Viele banale Eigenschaften wie die Festigkeit eines Steins, die Flüssigkeit von Wasser, die Temperatur von Luft sind „emergente“ Phänomene, sie tauchen nur ab einer bestimmten Grösse des Systems auf. Heute kennt man auch exotischere Strukturen wie Flüssigkristalle, Supraleiter oder Supraflüssigkeiten. Es klingt durchaus paradox: Man kennt die fundamentalen Zusammenhänge der Materie, aber man ist nicht in der Lage, daraus die Eigenschaften alltäglicher und weniger alltäglicher Stoffe herzuleiten. Man macht vielmehr die Entdeckung, dass genügend viele Teilchen im Kollektiv oft „verrückt“ zu spielen beginnen – mehr ist anders. Materie entpuppt sich als Wunderhorn noch nicht entdeckter emergenter Phänomene.

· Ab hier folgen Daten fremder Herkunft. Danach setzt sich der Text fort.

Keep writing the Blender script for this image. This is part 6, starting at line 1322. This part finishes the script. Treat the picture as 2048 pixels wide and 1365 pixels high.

„Vom Urknall zum Durchknall“
Bei aller Fasziniertheit von den hochspekulativen Luftnummern der theoretischen Physiker befällt den Laien früher oder später ein Unbehagen, das der Münchner Physiker Alexander Unzicker vor nicht allzu langer Zeit im Titel einer Streitschrift frech und frisch auf den Punkt brachte: „Vom Urknall zum Durchknall“ (2014). Das entspricht perfekt dem gängigen Klischee des verrückten Wissenschaftlers. Man verstünde freilich die theoretische Physik falsch, wollte man ihr die abstrakte Verstiegenheit ihrer Kopfgeburten zum Vorwurf machen. Niels Bohr, der grosse Pionier der Atomphysik, sagte einmal von der Quantentheorie: „Wer sie nicht verrückt findet, versteht sie nicht.“ Ideen sind der Grundstoff der Forschung – und verrückte Ideen der Motor. Wenn der bisherige Begriffsapparat nicht mehr zur Lösung eines Problems taugt, müssen wir gelegentlich die alten Begriffsschrauben lockern und einen neuen Apparat bauen. Dann beginnen wir von solchen exotischen Dingen wie Strings und Branen, von dunkler Energie und dunkler Materie, von Schleifen-Quanten-Gravitation und Deformierter Spezieller Relativitätsheorie zu sprechen und den Experimentalphysikern wird schwindlig bei der Frage, wie sie das alles überprüfen sollen.
Über die theoretische Physik kursiert der Witz: Sie hat grundsätzlich nichts zu tun mit der Realität und ähnlichem Unsinn. Sie distanziert sich davon durch abstrakte Modelle und Gedankenexperimente – oder durch „grosse Entwürfe“ und „letzte Theorien“.